### [Request]
Type again, exactly, the lines below from the start through the line that includes "COL = scene.collection".
### Given data ###
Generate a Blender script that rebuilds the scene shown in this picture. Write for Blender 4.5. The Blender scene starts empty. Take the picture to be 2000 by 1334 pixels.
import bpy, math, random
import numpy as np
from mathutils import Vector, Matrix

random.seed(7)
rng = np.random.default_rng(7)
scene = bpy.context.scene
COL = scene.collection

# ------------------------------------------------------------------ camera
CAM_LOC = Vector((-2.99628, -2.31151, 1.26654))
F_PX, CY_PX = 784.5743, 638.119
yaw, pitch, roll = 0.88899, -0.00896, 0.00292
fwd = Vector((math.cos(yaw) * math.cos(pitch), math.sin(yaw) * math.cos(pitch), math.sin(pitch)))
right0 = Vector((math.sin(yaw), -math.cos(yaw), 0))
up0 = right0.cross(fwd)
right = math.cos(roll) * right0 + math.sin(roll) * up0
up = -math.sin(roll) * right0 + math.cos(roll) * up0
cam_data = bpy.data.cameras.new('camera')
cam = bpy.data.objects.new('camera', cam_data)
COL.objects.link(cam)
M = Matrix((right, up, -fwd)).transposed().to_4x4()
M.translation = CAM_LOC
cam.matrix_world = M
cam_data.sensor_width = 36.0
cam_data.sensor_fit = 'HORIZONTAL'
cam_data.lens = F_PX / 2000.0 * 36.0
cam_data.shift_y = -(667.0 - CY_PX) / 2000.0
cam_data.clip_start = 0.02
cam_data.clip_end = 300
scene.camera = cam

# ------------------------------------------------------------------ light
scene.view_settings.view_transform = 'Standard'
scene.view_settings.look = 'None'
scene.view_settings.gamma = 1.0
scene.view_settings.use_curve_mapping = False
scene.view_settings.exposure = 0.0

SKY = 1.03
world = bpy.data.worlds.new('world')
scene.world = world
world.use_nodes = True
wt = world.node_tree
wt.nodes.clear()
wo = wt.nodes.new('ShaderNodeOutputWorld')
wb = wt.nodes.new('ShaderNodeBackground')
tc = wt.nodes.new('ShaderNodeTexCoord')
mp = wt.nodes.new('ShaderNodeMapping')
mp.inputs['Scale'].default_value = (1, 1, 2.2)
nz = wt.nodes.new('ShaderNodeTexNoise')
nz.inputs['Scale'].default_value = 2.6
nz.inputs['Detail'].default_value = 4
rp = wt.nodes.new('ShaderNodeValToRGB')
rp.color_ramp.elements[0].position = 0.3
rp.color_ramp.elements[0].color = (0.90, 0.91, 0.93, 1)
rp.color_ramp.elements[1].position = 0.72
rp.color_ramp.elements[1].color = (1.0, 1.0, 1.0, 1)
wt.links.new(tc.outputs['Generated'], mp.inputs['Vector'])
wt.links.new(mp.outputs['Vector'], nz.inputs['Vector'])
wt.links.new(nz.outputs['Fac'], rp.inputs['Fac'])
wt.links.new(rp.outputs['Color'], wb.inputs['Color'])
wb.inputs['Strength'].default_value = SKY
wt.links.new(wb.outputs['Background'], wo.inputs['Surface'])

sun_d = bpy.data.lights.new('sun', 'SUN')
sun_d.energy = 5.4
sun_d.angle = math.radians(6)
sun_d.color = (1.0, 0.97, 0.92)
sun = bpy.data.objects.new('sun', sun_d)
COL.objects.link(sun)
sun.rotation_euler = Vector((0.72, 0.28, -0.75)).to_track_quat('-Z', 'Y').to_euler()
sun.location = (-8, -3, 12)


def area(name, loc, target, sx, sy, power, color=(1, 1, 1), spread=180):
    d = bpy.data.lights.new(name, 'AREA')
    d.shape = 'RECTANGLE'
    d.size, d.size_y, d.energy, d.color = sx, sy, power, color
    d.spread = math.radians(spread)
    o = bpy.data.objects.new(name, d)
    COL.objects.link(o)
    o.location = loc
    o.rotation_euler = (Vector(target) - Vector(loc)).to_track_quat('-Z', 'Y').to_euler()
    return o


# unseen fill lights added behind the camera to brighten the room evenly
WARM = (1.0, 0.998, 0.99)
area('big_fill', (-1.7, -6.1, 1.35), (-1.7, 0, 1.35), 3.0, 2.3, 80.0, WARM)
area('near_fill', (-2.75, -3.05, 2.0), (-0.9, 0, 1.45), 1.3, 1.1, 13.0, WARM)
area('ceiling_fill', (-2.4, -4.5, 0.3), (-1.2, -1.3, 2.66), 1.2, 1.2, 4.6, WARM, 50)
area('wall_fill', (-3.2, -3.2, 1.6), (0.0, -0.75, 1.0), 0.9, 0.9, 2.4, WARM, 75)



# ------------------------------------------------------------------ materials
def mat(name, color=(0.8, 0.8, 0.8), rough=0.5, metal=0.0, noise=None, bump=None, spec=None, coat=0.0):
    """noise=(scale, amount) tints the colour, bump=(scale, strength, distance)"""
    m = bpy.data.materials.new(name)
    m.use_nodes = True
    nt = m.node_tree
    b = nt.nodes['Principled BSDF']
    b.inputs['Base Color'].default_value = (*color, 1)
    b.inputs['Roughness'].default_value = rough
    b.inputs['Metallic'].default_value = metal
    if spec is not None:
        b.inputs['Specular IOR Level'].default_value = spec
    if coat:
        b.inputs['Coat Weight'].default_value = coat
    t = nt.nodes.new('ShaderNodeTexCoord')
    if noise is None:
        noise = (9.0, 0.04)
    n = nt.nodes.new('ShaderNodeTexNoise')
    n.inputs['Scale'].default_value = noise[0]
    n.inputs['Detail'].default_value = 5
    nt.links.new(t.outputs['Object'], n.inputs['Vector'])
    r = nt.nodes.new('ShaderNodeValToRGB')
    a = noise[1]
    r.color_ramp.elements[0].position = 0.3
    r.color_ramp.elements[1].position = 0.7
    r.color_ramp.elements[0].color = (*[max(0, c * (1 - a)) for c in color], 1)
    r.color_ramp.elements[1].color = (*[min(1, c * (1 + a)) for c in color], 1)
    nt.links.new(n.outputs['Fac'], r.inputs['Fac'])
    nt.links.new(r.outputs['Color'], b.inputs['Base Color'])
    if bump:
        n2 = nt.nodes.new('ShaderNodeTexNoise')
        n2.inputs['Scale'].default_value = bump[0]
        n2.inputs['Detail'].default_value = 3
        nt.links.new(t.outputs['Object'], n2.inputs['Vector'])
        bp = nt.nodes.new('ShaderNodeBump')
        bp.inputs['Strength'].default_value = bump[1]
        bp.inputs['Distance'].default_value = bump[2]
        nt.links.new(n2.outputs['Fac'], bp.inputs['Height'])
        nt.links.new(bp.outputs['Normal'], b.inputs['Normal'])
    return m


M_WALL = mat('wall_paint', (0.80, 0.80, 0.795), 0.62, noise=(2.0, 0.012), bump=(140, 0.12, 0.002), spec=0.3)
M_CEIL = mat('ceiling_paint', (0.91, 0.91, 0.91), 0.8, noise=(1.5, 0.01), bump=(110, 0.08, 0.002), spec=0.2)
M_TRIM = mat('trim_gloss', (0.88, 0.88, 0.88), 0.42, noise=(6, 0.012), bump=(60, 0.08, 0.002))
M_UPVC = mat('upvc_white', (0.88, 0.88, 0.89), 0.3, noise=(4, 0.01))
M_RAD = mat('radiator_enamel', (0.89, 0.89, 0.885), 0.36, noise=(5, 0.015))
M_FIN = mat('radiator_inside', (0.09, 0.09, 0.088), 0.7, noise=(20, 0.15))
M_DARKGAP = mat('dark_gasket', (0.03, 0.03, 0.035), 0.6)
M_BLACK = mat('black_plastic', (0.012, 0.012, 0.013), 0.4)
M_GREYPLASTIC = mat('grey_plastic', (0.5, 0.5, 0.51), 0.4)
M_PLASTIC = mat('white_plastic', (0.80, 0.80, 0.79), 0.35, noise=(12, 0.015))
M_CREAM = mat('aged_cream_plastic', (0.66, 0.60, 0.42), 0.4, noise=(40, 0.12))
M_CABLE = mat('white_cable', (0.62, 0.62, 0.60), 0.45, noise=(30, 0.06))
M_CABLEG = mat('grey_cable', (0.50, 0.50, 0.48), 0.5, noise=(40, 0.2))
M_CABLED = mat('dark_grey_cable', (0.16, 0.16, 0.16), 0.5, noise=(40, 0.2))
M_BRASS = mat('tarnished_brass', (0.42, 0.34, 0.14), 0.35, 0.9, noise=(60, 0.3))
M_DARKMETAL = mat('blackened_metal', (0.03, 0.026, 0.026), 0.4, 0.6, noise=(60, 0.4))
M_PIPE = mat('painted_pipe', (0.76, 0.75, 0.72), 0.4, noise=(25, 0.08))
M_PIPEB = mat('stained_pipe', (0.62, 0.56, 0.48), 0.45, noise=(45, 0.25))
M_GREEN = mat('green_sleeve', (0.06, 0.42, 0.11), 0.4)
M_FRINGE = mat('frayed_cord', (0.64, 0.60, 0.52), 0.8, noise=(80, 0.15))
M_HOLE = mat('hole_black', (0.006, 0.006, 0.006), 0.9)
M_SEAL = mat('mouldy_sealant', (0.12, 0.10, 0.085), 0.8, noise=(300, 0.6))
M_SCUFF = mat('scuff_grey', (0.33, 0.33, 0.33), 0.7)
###
### [Answer in full]
Generate a Blender script that rebuilds the scene shown in this picture. Write for Blender 4.5. The Blender scene starts empty. Take the picture to be 2000 by 1334 pixels.
import bpy, math, random
import numpy as np
from mathutils import Vector, Matrix

random.seed(7)
rng = np.random.default_rng(7)
scene = bpy.context.scene
COL = scene.collection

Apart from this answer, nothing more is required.